¿Cuánta vida cabe en 20 años? Dijo Julio Torri que los mexicanos no saben vivir, sólo saben morir. Los rituales obedecen a sus invariables calendarios. La vida cabe completa en ese simposio que llaman fin de semana.
Ricardo Rodríguez es la gran cruz de la efeméride del festejo fúnebre de la vida nacional. Nada es colación en un país que se rinde, sin vergüenza, a la Catrina o a la Santa Muerte. Todo llega puntual en la agenda de la tierra donde la muerte no tiene fin ni principio, sólo estancia, sólo presencia, inmaculado azul de lontananza. Sí. Lo que muere es lo que vive eternamente.
Ricardo vivió dos décadas, sólo dos. El domingo se cumplirán 53 años de su lamentable muerte en la entrada a la curva peraltada del circuito que hoy afanosamente lleva su apellido. Su posteridad, por ahora, supera en 33 años (la edad del Mesías) a su frenética vida, en la que se escondía el Desarrollo Estabilizador y la cara urbana de una ciudad que se aleja del tiempo como si huyera de la isla del misterio.
La antología del destino ha querido que el Gran Premio de la Fórmula Uno vuelva a la Magdalena Mixhuca en el mismo día en el que Ricardo dejó de ser principio para ser fin. Pero principio. Porque aquel 1 de noviembre fue el comienzo de la fiesta del auto, cuyos atisbos se dieron en la Carrera Panamericana, esa aventura en la que las familias mexicanas conocieron el pleito contra el reloj sobre la máquina y ese desborde del camino que otros llaman carretera.
Ricardo nació en el día del amor de 1942, cuando México era la prosperidad de la Segunda Guerra. A los 19 años (y 208 días), edad en la que muchos jóvenes mexicanos de hoy no tienen rumbo ni destino, fue invitado para conducir un Ferrari 156 en el Gran Premio de Italia. El más joven de la historia (marca que batió el español Jaime Alguersauiri en 2009, 19 años y 125 días) y el único mexicano hasta entonces en el overol del Caballero Rampante, con el que logró el cuarto lugar en Bélgica y el sexto en Alemania en 1962. El héroe es, en última instancia, un final predestinado.
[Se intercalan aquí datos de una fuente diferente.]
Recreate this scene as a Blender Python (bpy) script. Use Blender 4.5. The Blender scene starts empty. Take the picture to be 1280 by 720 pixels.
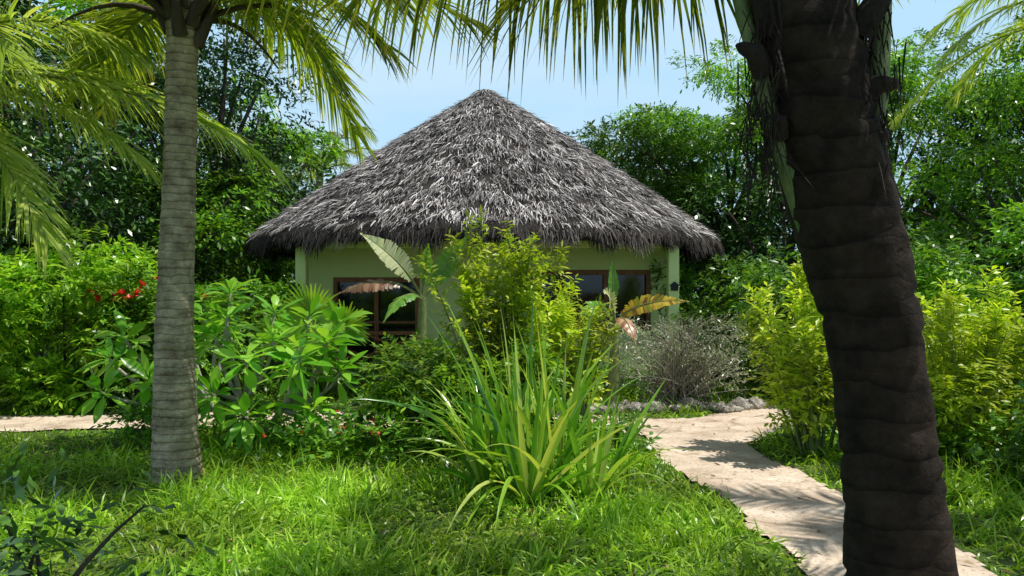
import bpy, math, bmesh
import numpy as np
from mathutils import Vector
rng = np.random.default_rng(11)
scene = bpy.context.scene
UP = np.array([0, 0, 1.0])

# ------------------------------------------------------------ helpers
def nrm(a):
    return a / np.maximum(np.linalg.norm(a, axis=-1, keepdims=True), 1e-9)

def clump3(p, s=1.0):
    x, y, z = p[..., 0] * s, p[..., 1] * s, p[..., 2] * s
    v = np.sin(x * 2.1 + 1.3 * np.sin(y * 1.7 + z)) + np.sin(y * 2.7 + 1.1 * np.sin(z * 2.3 + x)) + np.sin(z * 3.1 + 1.2 * np.sin(x * 2.9)) + 0.6 * np.sin(x * 6.1 + y * 5.3 + z * 7.7)
    return np.clip(v / 5.0 + 0.5, 0, 1)

class MB:
    def __init__(s, cs=1.0):
        s.v = []; s.f = []; s.fm = []; s.n = 0; s.t = []; s.c = []; s.cs = cs
    def add(s, V, F, mat=0, t=None, c=None):
        V = np.asarray(V, float).reshape(-1, 3); F = np.asarray(F, np.int64)
        s.v.append(V); s.f.append(F + s.n); s.fm.append(np.full(len(F), mat, np.int32))
        s.t.append(np.zeros(len(V)) if t is None else np.asarray(t, float).ravel())
        s.c.append(np.full(len(V), 0.5) if c is None else np.asarray(c, float).ravel())
        s.n += len(V)
    def build(s, name, mats, smooth=True, parent=None):
        V = np.concatenate(s.v)
        loops = np.concatenate([f.ravel() for f in s.f]).astype(np.int32)
        sizes = np.concatenate([np.full(len(f), f.shape[1]) for f in s.f])
        starts = np.concatenate([[0], np.cumsum(sizes)[:-1]]).astype(np.int32)
        me = bpy.data.meshes.new(name)
        me.vertices.add(len(V)); me.vertices.foreach_set("co", V.astype(np.float32).ravel())
        me.loops.add(len(loops)); me.loops.foreach_set("vertex_index", loops)
        me.polygons.add(len(sizes)); me.polygons.foreach_set("loop_start", starts)
        me.polygons.foreach_set("material_index", np.concatenate(s.fm))
        me.update(calc_edges=True)
        me.polygons.foreach_set("use_smooth", np.full(len(sizes), smooth))
        for nm, arr in (("t", s.t), ("clump", s.c)):
            a = me.attributes.new(nm, 'FLOAT', 'POINT')
            a.data.foreach_set("value", np.concatenate(arr).astype(np.float32))
        for m in (mats if isinstance(mats, (list, tuple)) else [mats]):
            me.materials.append(m)
        o = bpy.data.objects.new(name, me); scene.collection.objects.link(o)
        if parent: o.parent = parent
        return o

def p_leaf(t): return np.sin(np.pi * np.clip(t, 0.04, 0.985) ** 0.8)
def p_blade(t): return np.clip(1.02 - t ** 1.7, 0.03, 1) * (0.75 + 0.5 * t)
def p_strap(t): return np.clip((1.02 - t ** 3), 0.03, 1) * (0.7 + 0.5 * np.sin(np.pi * t))
def p_thatch(t): return 1.0 - 0.6 * t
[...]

Ricardo no lo supo; lo fue.
Por extrañas razones, Ferrari no quiso correr el no puntuable primer Gran Premio de México, cosa que sí había hecho en el de Pau, un año antes.
Ricardo, empeñoso andante hacia su final, se inscribió en un Lotus con motor Climax. Toda inmortalidad es un presentimiento. En las pruebas libres, el niño que fue campeón de bicicletas y motocicletas, el tercer hijo de Pedro Natalio Rodríguez Quijada y Conchita de la Vega, conoció a la Bella Dama cuando la curva avisaba un desplante trágico la siempre caprichosa geografía de la pista.
El joven ídolo se desprendía entre la suave patria y el desconsuelo unánime de la lágrima desesperada del por qué aquí y ahora. Si todo comenzaba, si todo era principio, por qué el final del gran piloto de la Fórmula Uno. Parecía absurdo, el festejo del estreno duró casi nada. Al atardecer de aquel día de Todos los Santos, México lloraba el letal accidente que le despojaba de una mitad de su gloria automovilística mundial. Nadie pudo creer lo que sucedió. Fue una broma macabra del destino; una burla.
Nueve años después, el 11 de julio de 1971, en Nuremberg, Pedro, su hermano mayor por dos años, encontró la muerte en la pista a bordo de un Ferrari 512M, del Herbert Müller Racing. Tenía 31 años, un soplo de vida.
¿Cuánta vida cabe en 20 años, o en 31? Este fin de semana los mexicanos darán sentido a la vida del héroe.